Maltese courts saw a surge of money laundering and fraud cases in the wake of Malta’s greylisting by the watchdog Financial Action Task Force (FATF) between 2021 and 2022, new figures tabled in parliament show.
The figures show a substantial increase in the number of charges issued against companies in the time leading up to and during the greylisting, only for them to dip in subsequent years.
The figures were tabled in parliament by Home Affairs Minister Byron Camilleri in response to a parliamentary question by opposition MP Jerome Caruana Cilia.
Organised by year and the suspected crime in each case, the data shows a noticeable spike in money laundering, fraud, corruption and tax evasion charges leading up to 2021.
The number of cases then decreased again in 2022 and 2023.
Malta was greylisted by the FATF between June 2021 and June 2022.
In the three years leading up to and during the greylisting, more than 100 money laundering court cases were launched. The preceding three years had 26 such cases.
During the same period, both the Financial Intelligence Analysis Unit and the Malta Financial Services Authority (MFSA) spent hundreds of thousands of euro on public relations, marketing and advertising in an attempt to manage their public image during the period in which they were subject to increased scrutiny.
The Shift has also reported how dozens of administrative fines to financial institutions issued for their failure to adhere to anti-money laundering regulations, are now being challenged on constitutional grounds.
While separate from the criminal cases listed in parliament, many of the administrative fines now being challenged were levied during the same period.

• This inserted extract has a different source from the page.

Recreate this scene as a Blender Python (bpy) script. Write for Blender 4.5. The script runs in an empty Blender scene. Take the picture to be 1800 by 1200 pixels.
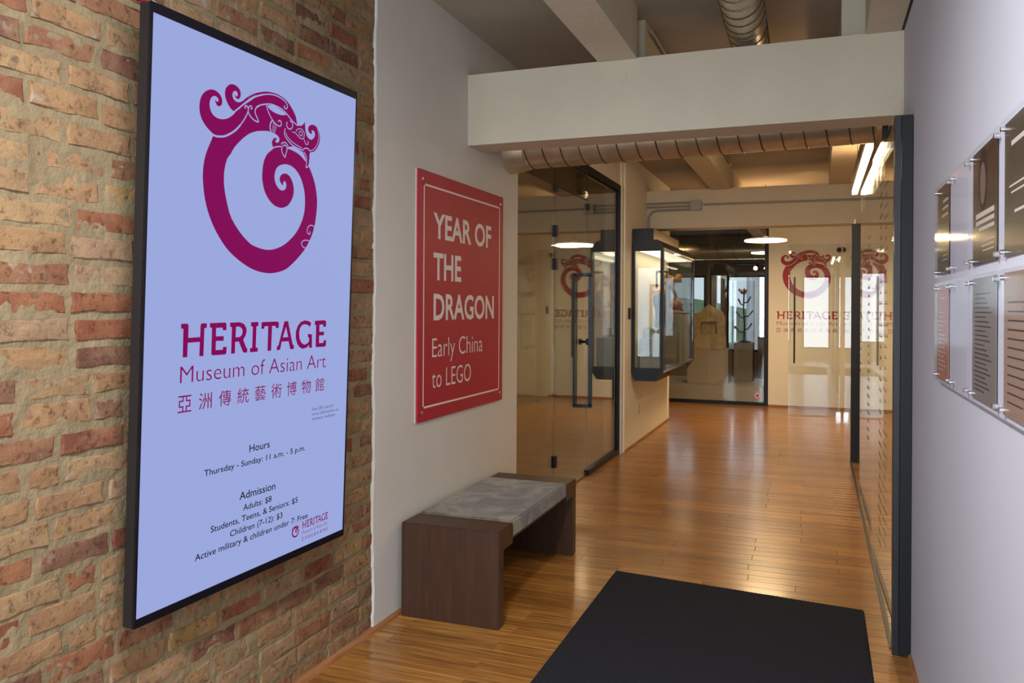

The government was so far unwilling to update legislation governing the FIAU, despite a string of court cases that nullified their enforcement actions due to constitutional issues.
Experts who spoke to The Shift noted the “zealous attempt to show the unit’s effectiveness” during the period. They said this came in the form of “targeting small fry while ignoring politicians or cabinet members.”
Financial experts have told The Shift that given the administrative fines were being dismissed based on the way they were issued, rather than the merits of the suspected offences, any actual offences by the companies charged will remain unenforced.
Finally Labour being transparent.
FIAU CEO moved to MFSA, while conveniently keeping his chair on the FIAU board, when FIAU started loosing in courts. Still, it is not their fault. Now they are scrutinized for finally doing their job?
FIAU investigates but rarely concludes the process, which tallys for years. Perhaps legislation should change. Perhaps courts should learn how to properly assess money laundering cases to make an informed decision instead of undermining the efforts of the designated AML institution in Malta.
Never underestimate the lobbying power of the financial firms and their rich owners and directors. Check the integrity of the judges who annuled FIAU fines, regardless of the judgement rationals. Check their competence as well.